## YOUR GOAL
Extract the complete data exactly as given.
Begin SOURCE MATERIAL
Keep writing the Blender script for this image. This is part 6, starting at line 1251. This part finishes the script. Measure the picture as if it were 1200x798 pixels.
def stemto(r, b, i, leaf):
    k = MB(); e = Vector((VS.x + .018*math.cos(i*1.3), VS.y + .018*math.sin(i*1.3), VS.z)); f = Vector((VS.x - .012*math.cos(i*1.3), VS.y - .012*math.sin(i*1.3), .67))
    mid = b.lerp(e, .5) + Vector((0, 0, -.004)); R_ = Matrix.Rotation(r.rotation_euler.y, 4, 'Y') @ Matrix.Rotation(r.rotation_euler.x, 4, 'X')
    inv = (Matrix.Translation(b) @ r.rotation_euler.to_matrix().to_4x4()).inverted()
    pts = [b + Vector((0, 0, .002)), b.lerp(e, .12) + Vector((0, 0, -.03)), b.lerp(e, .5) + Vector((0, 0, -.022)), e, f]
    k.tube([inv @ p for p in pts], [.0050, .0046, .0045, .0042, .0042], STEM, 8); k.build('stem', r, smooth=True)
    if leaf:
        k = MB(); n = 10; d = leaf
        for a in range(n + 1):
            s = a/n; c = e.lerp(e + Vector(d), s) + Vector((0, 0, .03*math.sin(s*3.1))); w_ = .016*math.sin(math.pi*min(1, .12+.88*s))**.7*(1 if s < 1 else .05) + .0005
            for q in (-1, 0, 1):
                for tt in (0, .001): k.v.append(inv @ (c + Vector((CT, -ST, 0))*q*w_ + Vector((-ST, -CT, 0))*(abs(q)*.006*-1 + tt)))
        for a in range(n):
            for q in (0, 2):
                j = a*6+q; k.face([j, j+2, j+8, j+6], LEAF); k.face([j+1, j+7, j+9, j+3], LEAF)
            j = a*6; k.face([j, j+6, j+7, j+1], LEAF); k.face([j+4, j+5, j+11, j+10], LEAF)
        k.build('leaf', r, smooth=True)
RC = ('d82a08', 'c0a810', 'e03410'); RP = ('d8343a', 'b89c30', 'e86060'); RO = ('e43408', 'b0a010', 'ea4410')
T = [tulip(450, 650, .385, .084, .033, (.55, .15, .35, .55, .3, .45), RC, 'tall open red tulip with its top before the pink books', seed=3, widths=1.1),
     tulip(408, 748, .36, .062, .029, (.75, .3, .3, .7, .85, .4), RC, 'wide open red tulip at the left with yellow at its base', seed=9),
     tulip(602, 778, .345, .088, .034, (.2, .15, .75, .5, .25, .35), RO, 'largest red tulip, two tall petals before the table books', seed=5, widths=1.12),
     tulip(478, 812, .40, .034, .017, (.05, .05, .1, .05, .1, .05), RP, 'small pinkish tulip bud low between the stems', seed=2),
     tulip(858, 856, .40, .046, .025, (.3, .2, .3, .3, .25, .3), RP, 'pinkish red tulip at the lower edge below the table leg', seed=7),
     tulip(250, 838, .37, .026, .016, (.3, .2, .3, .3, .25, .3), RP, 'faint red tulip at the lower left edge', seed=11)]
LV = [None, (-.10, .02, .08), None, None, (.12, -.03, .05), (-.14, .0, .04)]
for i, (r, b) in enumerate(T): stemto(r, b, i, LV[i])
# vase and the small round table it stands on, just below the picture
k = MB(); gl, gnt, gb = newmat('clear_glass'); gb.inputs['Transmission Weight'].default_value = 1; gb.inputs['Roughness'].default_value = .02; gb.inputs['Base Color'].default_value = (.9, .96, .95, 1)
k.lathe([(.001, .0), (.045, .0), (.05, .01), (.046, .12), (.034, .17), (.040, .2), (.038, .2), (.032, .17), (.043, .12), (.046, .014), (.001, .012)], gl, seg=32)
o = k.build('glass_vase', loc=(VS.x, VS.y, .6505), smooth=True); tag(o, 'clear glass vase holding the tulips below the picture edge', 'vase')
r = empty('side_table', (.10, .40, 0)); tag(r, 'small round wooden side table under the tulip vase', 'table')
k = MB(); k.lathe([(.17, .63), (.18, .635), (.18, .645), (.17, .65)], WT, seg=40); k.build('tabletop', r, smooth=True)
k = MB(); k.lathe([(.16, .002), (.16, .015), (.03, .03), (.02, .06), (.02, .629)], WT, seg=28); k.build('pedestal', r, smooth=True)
End SOURCE MATERIAL
## FULL OUTPUT
Keep writing the Blender script for this image. This is part 6, starting at line 1251. This part finishes the script. Measure the picture as if it were 1200x798 pixels.
def stemto(r, b, i, leaf):
    k = MB(); e = Vector((VS.x + .018*math.cos(i*1.3), VS.y + .018*math.sin(i*1.3), VS.z)); f = Vector((VS.x - .012*math.cos(i*1.3), VS.y - .012*math.sin(i*1.3), .67))
    mid = b.lerp(e, .5) + Vector((0, 0, -.004)); R_ = Matrix.Rotation(r.rotation_euler.y, 4, 'Y') @ Matrix.Rotation(r.rotation_euler.x, 4, 'X')
    inv = (Matrix.Translation(b) @ r.rotation_euler.to_matrix().to_4x4()).inverted()
    pts = [b + Vector((0, 0, .002)), b.lerp(e, .12) + Vector((0, 0, -.03)), b.lerp(e, .5) + Vector((0, 0, -.022)), e, f]
    k.tube([inv @ p for p in pts], [.0050, .0046, .0045, .0042, .0042], STEM, 8); k.build('stem', r, smooth=True)
    if leaf:
        k = MB(); n = 10; d = leaf
        for a in range(n + 1):
            s = a/n; c = e.lerp(e + Vector(d), s) + Vector((0, 0, .03*math.sin(s*3.1))); w_ = .016*math.sin(math.pi*min(1, .12+.88*s))**.7*(1 if s < 1 else .05) + .0005
            for q in (-1, 0, 1):
                for tt in (0, .001): k.v.append(inv @ (c + Vector((CT, -ST, 0))*q*w_ + Vector((-ST, -CT, 0))*(abs(q)*.006*-1 + tt)))
        for a in range(n):
            for q in (0, 2):
                j = a*6+q; k.face([j, j+2, j+8, j+6], LEAF); k.face([j+1, j+7, j+9, j+3], LEAF)
            j = a*6; k.face([j, j+6, j+7, j+1], LEAF); k.face([j+4, j+5, j+11, j+10], LEAF)
        k.build('leaf', r, smooth=True)
RC = ('d82a08', 'c0a810', 'e03410'); RP = ('d8343a', 'b89c30', 'e86060'); RO = ('e43408', 'b0a010', 'ea4410')
T = [tulip(450, 650, .385, .084, .033, (.55, .15, .35, .55, .3, .45), RC, 'tall open red tulip with its top before the pink books', seed=3, widths=1.1),
     tulip(408, 748, .36, .062, .029, (.75, .3, .3, .7, .85, .4), RC, 'wide open red tulip at the left with yellow at its base', seed=9),
     tulip(602, 778, .345, .088, .034, (.2, .15, .75, .5, .25, .35), RO, 'largest red tulip, two tall petals before the table books', seed=5, widths=1.12),
     tulip(478, 812, .40, .034, .017, (.05, .05, .1, .05, .1, .05), RP, 'small pinkish tulip bud low between the stems', seed=2),
     tulip(858, 856, .40, .046, .025, (.3, .2, .3, .3, .25, .3), RP, 'pinkish red tulip at the lower edge below the table leg', seed=7),
     tulip(250, 838, .37, .026, .016, (.3, .2, .3, .3, .25, .3), RP, 'faint red tulip at the lower left edge', seed=11)]
LV = [None, (-.10, .02, .08), None, None, (.12, -.03, .05), (-.14, .0, .04)]
for i, (r, b) in enumerate(T): stemto(r, b, i, LV[i])
# vase and the small round table it stands on, just below the picture
k = MB(); gl, gnt, gb = newmat('clear_glass'); gb.inputs['Transmission Weight'].default_value = 1; gb.inputs['Roughness'].default_value = .02; gb.inputs['Base Color'].default_value = (.9, .96, .95, 1)
k.lathe([(.001, .0), (.045, .0), (.05, .01), (.046, .12), (.034, .17), (.040, .2), (.038, .2), (.032, .17), (.043, .12), (.046, .014), (.001, .012)], gl, seg=32)
o = k.build('glass_vase', loc=(VS.x, VS.y, .6505), smooth=True); tag(o, 'clear glass vase holding the tulips below the picture edge', 'vase')
r = empty('side_table', (.10, .40, 0)); tag(r, 'small round wooden side table under the tulip vase', 'table')
k = MB(); k.lathe([(.17, .63), (.18, .635), (.18, .645), (.17, .65)], WT, seg=40); k.build('tabletop', r, smooth=True)
k = MB(); k.lathe([(.16, .002), (.16, .015), (.03, .03), (.02, .06), (.02, .629)], WT, seg=28); k.build('pedestal', r, smooth=True)